**PROBLEM REQUIREMENTS:** Exactly the lines from the line with "were 1620x1080 pixels." to the line with "M['grey_ink'] = plain('grey_lettering', (.16,.19,.26), .6)" should be extracted, both included, with no other lines.

[Rows from a 3D scene dataset]
begin

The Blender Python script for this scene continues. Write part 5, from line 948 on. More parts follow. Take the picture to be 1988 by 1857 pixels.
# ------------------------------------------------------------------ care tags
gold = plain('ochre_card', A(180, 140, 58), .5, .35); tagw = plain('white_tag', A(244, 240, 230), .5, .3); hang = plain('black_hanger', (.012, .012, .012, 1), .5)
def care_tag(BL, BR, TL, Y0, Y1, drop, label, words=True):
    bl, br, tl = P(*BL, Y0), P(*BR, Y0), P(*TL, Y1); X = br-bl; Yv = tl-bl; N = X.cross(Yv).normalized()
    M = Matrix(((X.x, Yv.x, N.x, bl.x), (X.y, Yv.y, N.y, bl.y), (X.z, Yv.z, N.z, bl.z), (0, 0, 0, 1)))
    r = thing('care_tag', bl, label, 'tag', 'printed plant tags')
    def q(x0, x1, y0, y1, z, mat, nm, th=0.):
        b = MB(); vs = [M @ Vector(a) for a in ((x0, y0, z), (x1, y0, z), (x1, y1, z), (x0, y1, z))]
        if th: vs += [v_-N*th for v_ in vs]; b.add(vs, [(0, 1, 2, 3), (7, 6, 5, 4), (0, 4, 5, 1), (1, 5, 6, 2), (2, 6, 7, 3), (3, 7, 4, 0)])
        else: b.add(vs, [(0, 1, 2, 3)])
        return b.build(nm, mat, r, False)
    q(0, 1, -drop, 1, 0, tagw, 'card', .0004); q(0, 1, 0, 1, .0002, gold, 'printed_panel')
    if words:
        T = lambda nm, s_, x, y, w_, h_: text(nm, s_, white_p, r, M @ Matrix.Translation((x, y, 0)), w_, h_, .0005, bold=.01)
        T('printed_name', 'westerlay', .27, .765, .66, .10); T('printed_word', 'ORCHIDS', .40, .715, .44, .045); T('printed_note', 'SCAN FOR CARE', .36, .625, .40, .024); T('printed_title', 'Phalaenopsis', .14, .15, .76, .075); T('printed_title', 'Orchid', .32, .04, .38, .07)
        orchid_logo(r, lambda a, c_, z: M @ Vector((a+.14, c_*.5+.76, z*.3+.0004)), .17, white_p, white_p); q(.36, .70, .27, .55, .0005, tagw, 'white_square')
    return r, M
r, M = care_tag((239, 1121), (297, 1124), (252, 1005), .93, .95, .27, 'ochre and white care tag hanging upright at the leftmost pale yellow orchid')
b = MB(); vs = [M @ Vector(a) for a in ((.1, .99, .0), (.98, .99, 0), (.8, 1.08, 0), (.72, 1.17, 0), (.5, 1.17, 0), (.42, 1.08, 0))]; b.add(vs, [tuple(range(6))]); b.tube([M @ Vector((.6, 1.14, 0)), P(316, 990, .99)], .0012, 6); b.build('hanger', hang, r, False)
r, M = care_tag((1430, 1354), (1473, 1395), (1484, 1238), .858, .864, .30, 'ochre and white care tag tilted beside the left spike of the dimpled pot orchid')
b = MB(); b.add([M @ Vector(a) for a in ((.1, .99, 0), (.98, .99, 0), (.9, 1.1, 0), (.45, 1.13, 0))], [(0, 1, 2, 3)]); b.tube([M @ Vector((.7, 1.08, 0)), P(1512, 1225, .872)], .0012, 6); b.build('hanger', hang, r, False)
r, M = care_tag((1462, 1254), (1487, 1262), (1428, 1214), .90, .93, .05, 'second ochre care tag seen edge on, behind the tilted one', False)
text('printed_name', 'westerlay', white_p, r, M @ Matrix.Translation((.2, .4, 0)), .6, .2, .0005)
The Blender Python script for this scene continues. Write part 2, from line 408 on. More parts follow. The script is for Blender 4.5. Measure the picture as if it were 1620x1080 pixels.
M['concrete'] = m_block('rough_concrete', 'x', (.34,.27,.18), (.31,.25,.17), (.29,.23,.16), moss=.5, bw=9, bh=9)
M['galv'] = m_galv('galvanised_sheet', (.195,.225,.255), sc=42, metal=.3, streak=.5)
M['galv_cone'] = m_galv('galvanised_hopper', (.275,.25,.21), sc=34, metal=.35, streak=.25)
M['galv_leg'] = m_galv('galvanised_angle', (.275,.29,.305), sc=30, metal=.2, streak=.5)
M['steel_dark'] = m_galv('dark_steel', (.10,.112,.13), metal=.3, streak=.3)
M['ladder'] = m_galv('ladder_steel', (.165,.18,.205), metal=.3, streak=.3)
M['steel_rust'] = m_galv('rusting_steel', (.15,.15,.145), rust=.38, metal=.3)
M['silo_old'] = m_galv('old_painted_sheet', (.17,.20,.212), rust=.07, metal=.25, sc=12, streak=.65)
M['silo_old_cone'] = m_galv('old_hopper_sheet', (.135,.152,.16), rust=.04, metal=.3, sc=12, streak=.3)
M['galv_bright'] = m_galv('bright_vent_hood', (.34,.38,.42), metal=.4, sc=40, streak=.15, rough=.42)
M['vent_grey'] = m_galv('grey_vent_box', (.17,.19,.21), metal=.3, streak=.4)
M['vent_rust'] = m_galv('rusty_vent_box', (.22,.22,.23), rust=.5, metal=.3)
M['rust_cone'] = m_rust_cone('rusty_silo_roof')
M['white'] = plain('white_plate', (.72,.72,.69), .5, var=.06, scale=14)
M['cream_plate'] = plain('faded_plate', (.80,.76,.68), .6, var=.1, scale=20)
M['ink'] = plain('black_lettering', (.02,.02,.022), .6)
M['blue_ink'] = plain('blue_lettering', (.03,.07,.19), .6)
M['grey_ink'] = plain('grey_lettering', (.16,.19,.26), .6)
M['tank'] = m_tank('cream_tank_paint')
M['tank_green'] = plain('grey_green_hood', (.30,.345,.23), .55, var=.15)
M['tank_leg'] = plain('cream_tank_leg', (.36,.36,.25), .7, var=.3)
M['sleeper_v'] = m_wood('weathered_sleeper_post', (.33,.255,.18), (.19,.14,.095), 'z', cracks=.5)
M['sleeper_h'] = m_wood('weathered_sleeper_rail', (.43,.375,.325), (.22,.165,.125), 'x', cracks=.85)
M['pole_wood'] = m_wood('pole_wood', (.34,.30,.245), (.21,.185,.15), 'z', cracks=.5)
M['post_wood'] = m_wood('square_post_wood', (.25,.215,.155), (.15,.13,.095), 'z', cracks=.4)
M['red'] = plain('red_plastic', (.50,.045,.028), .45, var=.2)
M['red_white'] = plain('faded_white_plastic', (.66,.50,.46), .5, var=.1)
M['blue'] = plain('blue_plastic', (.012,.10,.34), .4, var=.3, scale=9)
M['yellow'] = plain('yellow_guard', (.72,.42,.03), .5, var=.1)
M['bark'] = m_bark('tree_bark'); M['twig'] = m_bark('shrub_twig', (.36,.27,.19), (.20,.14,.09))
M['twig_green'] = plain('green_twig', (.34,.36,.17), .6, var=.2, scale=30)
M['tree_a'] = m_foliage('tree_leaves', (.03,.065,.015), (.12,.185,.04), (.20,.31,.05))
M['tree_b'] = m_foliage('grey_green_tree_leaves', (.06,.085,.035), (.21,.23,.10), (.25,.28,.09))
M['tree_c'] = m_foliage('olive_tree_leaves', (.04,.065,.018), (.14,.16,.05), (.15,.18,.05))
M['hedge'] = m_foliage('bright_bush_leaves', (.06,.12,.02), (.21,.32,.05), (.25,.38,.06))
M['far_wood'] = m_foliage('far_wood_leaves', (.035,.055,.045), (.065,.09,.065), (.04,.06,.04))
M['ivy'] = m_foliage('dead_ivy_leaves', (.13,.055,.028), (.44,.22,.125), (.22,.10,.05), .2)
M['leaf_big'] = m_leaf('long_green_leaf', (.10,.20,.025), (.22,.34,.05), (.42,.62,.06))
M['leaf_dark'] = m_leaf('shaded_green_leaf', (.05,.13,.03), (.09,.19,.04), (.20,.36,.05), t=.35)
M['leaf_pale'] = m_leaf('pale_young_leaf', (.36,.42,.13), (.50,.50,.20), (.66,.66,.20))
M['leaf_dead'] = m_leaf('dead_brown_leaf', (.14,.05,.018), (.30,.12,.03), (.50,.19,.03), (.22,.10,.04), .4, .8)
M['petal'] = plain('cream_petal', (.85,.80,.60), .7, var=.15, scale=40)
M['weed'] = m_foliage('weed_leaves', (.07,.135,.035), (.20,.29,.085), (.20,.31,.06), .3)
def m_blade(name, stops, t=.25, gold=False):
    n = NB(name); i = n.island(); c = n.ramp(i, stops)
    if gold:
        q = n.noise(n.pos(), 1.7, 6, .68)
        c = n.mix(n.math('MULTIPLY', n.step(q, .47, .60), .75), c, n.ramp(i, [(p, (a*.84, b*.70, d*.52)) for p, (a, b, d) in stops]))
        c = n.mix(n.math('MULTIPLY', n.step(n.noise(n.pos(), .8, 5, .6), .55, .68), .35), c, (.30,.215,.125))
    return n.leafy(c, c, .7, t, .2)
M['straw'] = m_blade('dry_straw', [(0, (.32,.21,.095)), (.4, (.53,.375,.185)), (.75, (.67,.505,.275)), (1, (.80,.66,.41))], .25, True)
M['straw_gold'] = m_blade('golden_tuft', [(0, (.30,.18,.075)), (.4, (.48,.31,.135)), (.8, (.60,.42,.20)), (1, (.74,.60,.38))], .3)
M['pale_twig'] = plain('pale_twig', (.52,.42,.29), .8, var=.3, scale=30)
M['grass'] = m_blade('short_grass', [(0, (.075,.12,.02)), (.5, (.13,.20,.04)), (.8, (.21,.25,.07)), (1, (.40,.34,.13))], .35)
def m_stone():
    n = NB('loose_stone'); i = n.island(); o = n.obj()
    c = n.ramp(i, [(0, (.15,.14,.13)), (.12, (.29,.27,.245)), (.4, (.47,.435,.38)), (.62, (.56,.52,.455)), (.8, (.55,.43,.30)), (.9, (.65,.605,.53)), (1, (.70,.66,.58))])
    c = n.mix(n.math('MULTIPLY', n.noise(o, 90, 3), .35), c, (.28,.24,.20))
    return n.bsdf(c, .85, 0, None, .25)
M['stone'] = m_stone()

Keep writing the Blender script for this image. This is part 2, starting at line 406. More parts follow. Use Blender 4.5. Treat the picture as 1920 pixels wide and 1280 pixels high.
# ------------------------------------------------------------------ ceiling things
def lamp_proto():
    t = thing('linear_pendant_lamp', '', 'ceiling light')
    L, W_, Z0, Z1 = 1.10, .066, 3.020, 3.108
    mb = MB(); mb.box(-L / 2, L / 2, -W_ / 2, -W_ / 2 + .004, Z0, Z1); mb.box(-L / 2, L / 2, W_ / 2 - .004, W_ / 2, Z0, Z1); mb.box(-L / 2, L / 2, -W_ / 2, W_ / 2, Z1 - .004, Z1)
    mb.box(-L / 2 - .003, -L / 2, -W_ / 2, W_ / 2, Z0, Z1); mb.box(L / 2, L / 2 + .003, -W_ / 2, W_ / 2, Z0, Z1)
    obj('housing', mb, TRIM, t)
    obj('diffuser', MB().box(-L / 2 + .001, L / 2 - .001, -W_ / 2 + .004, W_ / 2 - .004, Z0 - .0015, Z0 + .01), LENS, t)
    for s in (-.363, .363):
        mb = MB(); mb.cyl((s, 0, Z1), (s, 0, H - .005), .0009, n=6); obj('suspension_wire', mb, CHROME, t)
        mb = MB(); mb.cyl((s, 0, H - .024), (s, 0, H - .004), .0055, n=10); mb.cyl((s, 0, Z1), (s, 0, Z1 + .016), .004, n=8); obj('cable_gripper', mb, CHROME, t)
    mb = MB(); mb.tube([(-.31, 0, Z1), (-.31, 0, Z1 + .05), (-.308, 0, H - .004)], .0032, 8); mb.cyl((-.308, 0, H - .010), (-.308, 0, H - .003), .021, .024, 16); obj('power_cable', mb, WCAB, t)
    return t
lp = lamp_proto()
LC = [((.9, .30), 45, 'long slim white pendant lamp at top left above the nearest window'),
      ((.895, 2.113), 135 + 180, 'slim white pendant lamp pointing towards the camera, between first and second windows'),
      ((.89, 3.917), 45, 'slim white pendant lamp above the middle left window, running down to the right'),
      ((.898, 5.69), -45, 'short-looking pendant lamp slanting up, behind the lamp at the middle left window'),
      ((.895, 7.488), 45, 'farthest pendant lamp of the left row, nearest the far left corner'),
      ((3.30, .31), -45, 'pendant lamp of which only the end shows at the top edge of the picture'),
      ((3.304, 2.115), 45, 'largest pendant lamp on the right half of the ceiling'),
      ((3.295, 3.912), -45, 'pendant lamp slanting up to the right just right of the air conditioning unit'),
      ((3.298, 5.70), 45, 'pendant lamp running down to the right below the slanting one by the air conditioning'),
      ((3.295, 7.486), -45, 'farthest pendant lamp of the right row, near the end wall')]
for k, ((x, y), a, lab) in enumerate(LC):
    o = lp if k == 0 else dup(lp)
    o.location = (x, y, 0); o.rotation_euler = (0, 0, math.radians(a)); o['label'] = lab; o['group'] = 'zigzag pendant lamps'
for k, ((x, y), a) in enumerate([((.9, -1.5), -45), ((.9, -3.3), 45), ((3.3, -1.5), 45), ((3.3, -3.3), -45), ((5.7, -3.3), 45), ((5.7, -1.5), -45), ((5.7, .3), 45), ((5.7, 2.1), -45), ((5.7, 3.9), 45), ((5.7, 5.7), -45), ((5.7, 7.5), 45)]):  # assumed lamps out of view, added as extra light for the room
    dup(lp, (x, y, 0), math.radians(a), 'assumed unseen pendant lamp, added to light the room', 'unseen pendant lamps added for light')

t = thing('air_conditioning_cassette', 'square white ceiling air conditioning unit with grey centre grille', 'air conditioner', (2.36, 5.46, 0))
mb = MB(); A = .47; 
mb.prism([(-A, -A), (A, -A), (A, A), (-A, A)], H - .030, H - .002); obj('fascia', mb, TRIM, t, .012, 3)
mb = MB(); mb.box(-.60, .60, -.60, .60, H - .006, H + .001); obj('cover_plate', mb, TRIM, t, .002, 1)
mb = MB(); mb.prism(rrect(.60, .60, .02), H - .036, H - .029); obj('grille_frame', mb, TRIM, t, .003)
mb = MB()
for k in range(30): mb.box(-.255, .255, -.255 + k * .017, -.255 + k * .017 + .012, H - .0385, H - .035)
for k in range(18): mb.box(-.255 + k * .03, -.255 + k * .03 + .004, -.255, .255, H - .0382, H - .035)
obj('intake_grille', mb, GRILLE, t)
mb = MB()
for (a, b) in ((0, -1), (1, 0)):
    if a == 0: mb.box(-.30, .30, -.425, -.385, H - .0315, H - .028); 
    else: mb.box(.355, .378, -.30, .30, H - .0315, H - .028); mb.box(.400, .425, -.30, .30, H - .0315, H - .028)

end

**EXERCISE RESPONSE:**
The Blender Python script for this scene continues. Write part 2, from line 408 on. More parts follow. The script is for Blender 4.5. Measure the picture as if it were 1620x1080 pixels.
M['concrete'] = m_block('rough_concrete', 'x', (.34,.27,.18), (.31,.25,.17), (.29,.23,.16), moss=.5, bw=9, bh=9)
M['galv'] = m_galv('galvanised_sheet', (.195,.225,.255), sc=42, metal=.3, streak=.5)
M['galv_cone'] = m_galv('galvanised_hopper', (.275,.25,.21), sc=34, metal=.35, streak=.25)
M['galv_leg'] = m_galv('galvanised_angle', (.275,.29,.305), sc=30, metal=.2, streak=.5)
M['steel_dark'] = m_galv('dark_steel', (.10,.112,.13), metal=.3, streak=.3)
M['ladder'] = m_galv('ladder_steel', (.165,.18,.205), metal=.3, streak=.3)
M['steel_rust'] = m_galv('rusting_steel', (.15,.15,.145), rust=.38, metal=.3)
M['silo_old'] = m_galv('old_painted_sheet', (.17,.20,.212), rust=.07, metal=.25, sc=12, streak=.65)
M['silo_old_cone'] = m_galv('old_hopper_sheet', (.135,.152,.16), rust=.04, metal=.3, sc=12, streak=.3)
M['galv_bright'] = m_galv('bright_vent_hood', (.34,.38,.42), metal=.4, sc=40, streak=.15, rough=.42)
M['vent_grey'] = m_galv('grey_vent_box', (.17,.19,.21), metal=.3, streak=.4)
M['vent_rust'] = m_galv('rusty_vent_box', (.22,.22,.23), rust=.5, metal=.3)
M['rust_cone'] = m_rust_cone('rusty_silo_roof')
M['white'] = plain('white_plate', (.72,.72,.69), .5, var=.06, scale=14)
M['cream_plate'] = plain('faded_plate', (.80,.76,.68), .6, var=.1, scale=20)
M['ink'] = plain('black_lettering', (.02,.02,.022), .6)
M['blue_ink'] = plain('blue_lettering', (.03,.07,.19), .6)
M['grey_ink'] = plain('grey_lettering', (.16,.19,.26), .6)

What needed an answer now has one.